Last year I meet 25 different high school students
25 high school students who all lived in Wilmington, DE
who are were different individuals, with different dreams and plans. 
I went to volunteer with them, to make a difference in Wilmington, to change their lives
little did I know they would really change mine

They would change the  way I look at the world, they would change the way I see people
They changed the way I saw high school. They showed me my gifts, and they showed me my weaknesses. They showed me love.

I was really lost last year, my heart was not the heart of a daughter of a king. I didn't realize what I had. I didn't realize that now a year later I would lay in my bed, wishing for one more car ride conversation.  One more celebration of doing great. I don't wish I could go back, because God has a plan and a purpose, he created me with this wonderful global heart that felt unused last year. But I do still wish for some of the wonderful moments.

 Streetleaders of 2012-2013 I love you

Sunday, March 30, 2014

a raw honest post..... an edited post I wrote right before I moved to Denver. Probably even more true today.

My heart is churning, growing, learning. My mind is getting ready to jump. God is teaching me about me.

I don’t do cross cultural experiences like most people do. My culture shock is different, my rate of change is different. Other people well they seem to change the second they get there. I get home 4 months go by and then all the sudden I go wait a minute, who exactly was I six months ago?
Uganda changed the way I saw the world. England, well England changed the way I view my self. I have come to realize awful things about how I was operating preLondon. I had a huge pride problem that stemmed from anxiety. And I’m pretty sure I hurt a lot of people around me, possibly even myself.  I’m sorry, I am so sorry. I forgot that I was a daughter of the King of Kings, that was a worse sinner than I thought but who served a God greater than I could imagine. I couldn’t see my own sin and because of that my heart was hard.  When I finally realized I truly needed to lay everything at his feet and that it would be okay. But when I did that, When I said God you can even have MY aspirations for overseas ministry, well things slowly started to change.
 Slowly, the gospel began to permeate my heart.

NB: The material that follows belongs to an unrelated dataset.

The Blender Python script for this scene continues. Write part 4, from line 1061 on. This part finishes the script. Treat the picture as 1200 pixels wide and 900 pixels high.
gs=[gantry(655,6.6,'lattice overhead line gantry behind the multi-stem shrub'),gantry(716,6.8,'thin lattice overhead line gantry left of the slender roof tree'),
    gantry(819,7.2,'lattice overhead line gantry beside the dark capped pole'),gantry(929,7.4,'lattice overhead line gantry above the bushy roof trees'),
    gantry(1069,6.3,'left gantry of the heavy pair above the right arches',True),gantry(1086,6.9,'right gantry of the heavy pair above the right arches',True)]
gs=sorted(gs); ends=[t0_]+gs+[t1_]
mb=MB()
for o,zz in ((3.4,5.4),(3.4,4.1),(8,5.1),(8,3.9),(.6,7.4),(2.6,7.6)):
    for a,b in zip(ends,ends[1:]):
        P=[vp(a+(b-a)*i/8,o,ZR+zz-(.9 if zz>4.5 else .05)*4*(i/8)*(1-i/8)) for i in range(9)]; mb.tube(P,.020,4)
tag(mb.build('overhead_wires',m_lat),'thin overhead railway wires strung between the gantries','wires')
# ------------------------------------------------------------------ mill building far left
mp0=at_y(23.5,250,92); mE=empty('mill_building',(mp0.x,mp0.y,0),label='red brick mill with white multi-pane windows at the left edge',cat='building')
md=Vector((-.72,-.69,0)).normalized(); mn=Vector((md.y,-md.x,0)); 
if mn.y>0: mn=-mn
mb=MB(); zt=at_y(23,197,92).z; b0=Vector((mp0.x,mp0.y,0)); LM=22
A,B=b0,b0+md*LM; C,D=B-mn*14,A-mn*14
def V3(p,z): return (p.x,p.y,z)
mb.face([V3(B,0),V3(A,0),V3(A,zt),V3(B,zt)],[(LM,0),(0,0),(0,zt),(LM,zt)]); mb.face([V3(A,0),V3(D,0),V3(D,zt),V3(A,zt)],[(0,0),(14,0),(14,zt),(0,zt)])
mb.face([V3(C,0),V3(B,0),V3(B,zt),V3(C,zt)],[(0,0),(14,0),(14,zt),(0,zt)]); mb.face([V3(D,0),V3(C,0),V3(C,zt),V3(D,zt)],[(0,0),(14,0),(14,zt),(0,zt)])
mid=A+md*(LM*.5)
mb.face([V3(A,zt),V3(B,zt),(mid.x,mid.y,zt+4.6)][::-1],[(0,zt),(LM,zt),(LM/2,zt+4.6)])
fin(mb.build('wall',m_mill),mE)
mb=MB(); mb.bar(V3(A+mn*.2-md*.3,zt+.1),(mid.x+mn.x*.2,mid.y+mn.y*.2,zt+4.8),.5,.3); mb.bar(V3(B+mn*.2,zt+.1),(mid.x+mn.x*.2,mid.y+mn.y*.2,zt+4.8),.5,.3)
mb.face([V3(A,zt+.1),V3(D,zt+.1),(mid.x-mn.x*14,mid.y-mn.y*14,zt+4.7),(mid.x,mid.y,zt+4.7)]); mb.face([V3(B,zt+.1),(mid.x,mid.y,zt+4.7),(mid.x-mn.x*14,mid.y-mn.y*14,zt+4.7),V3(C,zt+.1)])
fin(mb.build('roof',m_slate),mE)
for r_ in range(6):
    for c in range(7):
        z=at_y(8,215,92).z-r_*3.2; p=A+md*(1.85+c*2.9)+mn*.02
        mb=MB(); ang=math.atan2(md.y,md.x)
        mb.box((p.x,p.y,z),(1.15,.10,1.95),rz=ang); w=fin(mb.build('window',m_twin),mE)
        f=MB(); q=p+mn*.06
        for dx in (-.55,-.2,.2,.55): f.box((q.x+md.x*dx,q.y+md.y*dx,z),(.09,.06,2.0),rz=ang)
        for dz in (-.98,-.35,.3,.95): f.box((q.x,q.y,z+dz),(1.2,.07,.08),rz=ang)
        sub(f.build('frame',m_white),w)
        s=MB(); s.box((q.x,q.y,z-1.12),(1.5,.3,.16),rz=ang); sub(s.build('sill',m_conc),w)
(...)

Slowly, I started to realize that I could use this heart God’s given me for his people WHEREVER I AM. That I have to learn how to use this heart here too. So my focus changed. Even though the plans aren’t different the focus changed from me asking God, where can I serve you, to asking him God let me LOVE, let me love your people, refined my motives, cleanse my heart. Let me reach people for their good and your glory and not for my own good.
 Slowly God re lit a flame in my heart. A flame for the people who have ran away or have been discarded by Christianity.  A flame for the people who don’t believe they fit in God’s heart, because they don’t fit in the christian culture/ bubble we have created. A flame that was birthed because I didn’t fit, because I have been forgotten and unloved.
I’m the odd ball that can’t talk right and talks too much. I’m the girl who was friendless at a christian high school.  PreLondon’s strive for worldly acceptance caused my to cast this aside.  It caused me to forget how uniquely me, God made me. And because I was living in this cistern of acceptance so deep I couldn’t even see my way to the top to realize what was going on, and my anxiety that caused me to put on the I’m great I have everything figured out face.
I don’t have everything figured out.
I I’m still afraid to trust. I’m still afraid to be truly and completely open. But I’m tired of hiding, I’m tired of boasting, I’m ready for living. I’m ready to jump feet first into Denver with my guards down and without a plan. I’m ready to get out of my bubble and to learn to love. But will you please pray for me, because I’m shaking in my boots.